Osmanlı medreselerinde verilen tedrisatın adı buydu. Usul de şöyle idi. İlminde kamil bir hoca rahlesini önüne çeker ve suhte odasında bir yıldız gibi başköşeye kurulur kitabı da önüne açardı. Talebeler de bir hilal gibi etrafına dizilir ve bir halka oluştururlardı. Karşılıklı muhavere olurdu. Hoca konu başlığını açar öğrenciler önceden hazırlandıkları bu konuya soru cevap tarzında karşılık verirlerdi. Süreyi daha ziyade öğrenciler kullanır hoca gereken yerde devreye girerdi.
Bu sohbet tarzındaki derslerde sadece ilim öğrenilmezdi. Zihinlerden hikmet süzülürdü. Anlayış ve kavrayış kabiliyeti kazanılırdı. Bu derslerde sadece ilim değil irfan sahibi de olunurdu.
En önemlisi bu eğitim tarzının karakter oluşmasına yaptığı katkıydı. Çünkü hocası ile karşılıklı büyük bir edep ve saygı dairesinde gerçekleşen muhavere sırasında talebe hocasından sadece bilgi devşirmez hal ve ahlak ve edep de öğrenirdi.
Öğrenirdi demek yanlış. Zaten hal sari olduğu için Hocanın sahip olduğu hal öğrencilerine doğrudan sirayet eder bu birliktelik bir süre sonra benzeşmeye dönüşürdü. Yani talebe her yönü ile hocasına benzeme başlardı.
Bu eğitim tarzı tekkelerde de uygulanırdı. Mürşit ile mürit arasında halin sirayet etmesi suretiyle manevi bir alıveriş yapılır, gel zaman git zaman mürit mürşidine benzemeye başlardı.
Bütün bu tedrisat tarzını kaynağı neydi peki?
Şüphesiz kainatın en büyük öğretmeninin uyguladığı tedrisat tarzı idi.
Resulullah’ın eğitim tarzında önceliği insanlara model olmaktı. Kamil ve mükemmel olan şey neyse insanlara onu anlatmadan önce kendi hayatında tatbik ederdi. İnsanlar O’nda gördüğü ve ondan gördüğü şeyleri derhal tatbik etmeye başlarlardı.
Bu kamil ve mükemmel insan modeli o kadar sevilmiş ve benimsenmişti ki etrafındaki insanlar onun gibi yapıp onun gibi yaşarken kısa zamanda ona benzemeye başlamışlardı.
Şimdiki eğitim sistemi yeni yeni “çocuklarınız ne dediğinize değil ne yaptığınıza bakar” derken bunun daha o zamandan uygulandığından haberleri yoktu.
Resulullah’ın eğitiminde en önemli unsur sohbetti. Bu sohbete katılanlara bundan dolayı sahabe dendi.

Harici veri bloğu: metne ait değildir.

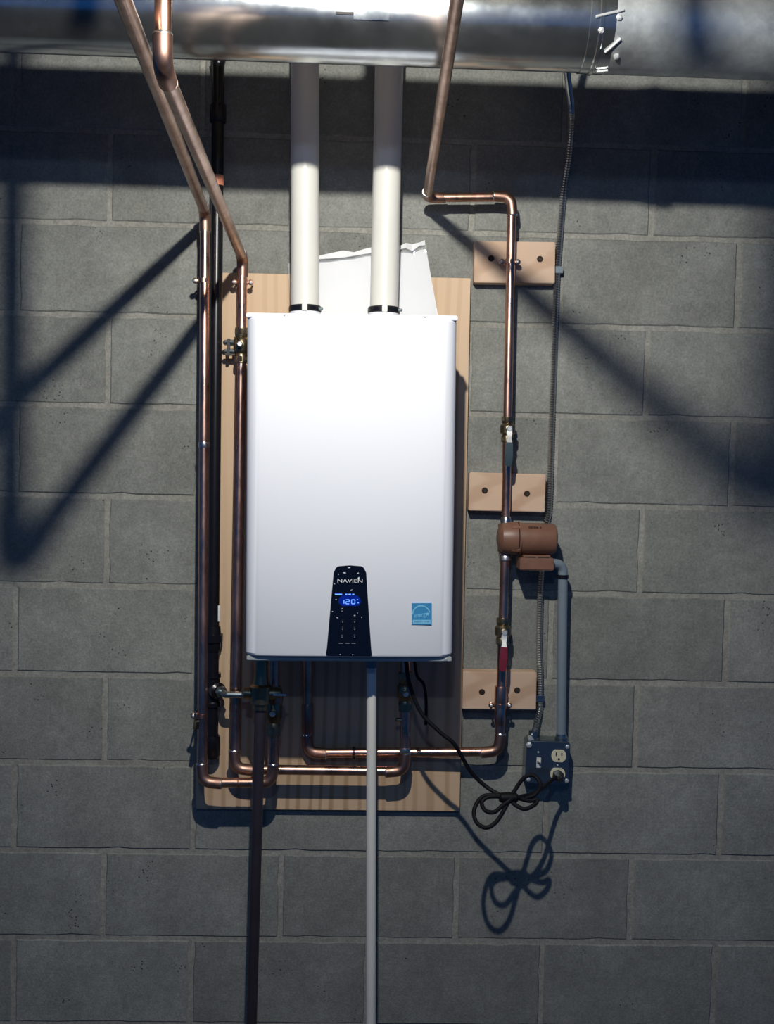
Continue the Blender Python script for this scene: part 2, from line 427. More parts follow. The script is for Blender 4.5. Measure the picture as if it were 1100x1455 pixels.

Sohbeti ashabın dinleme tarzı şöyle tarif edilmiştir.
“Biz Resulü dinlerken sanki başımızın üstünde bir kuş vardı da kımıldasak uçuverip gidecekmiş gibi dikkatli ve hareketsiz dururduk.”
Sohbette en önemli husus adap ve ahlaktır. Bir kişi konuşur, o konuşurken diğerleri dinlerdi. Ortama derin bir saygı ve adap havası hakimdi. Resuallah Efendimiz tane tane konuşur, özlü ve hikmet dolu cümleler kurar kimi zaman doğrudan değil dolaylı yoldan anlatmayı tercih ederdi. Hitap ettiği insanlara verdiği değeri her halinden belli ederdi. Bu yüzdendir ki misalen yarım saatlik bir sohbete dahil olmuş olan 10 sahabeden hangisine sorsanız kelimesi kelimesine aynı şeyleri tekrarladıklarını görürdünüz.
Düne kadar cahil insanlardan oluşan Medine veya Mekke ahalisinin çok kısa zamanda bu tedrisat sayesinde böyle muazzam bir ilme sahip olması ne ile açıklanabilir.
Bunun birinci sebebi fehimdir. Yani anlayış ve kavrayış kabiliyeti. Peki bu nasıl elde edilir. Temiz ve itminana ermiş bir kalp ile.
Dünya tarihinde bu kadar insanı bu kadar kısa zamanda temelden alıp zirveye taşıyan onları ilim irfan, feraset ve basiret sahibi yapan bir tedrisat tarzı yoktur.
Kamil müminler ve mürşitler bu modele ne kadar yaklaşabilirse, O’nu ne derecede sağlam örnek alabilirse o derece başarılı olur.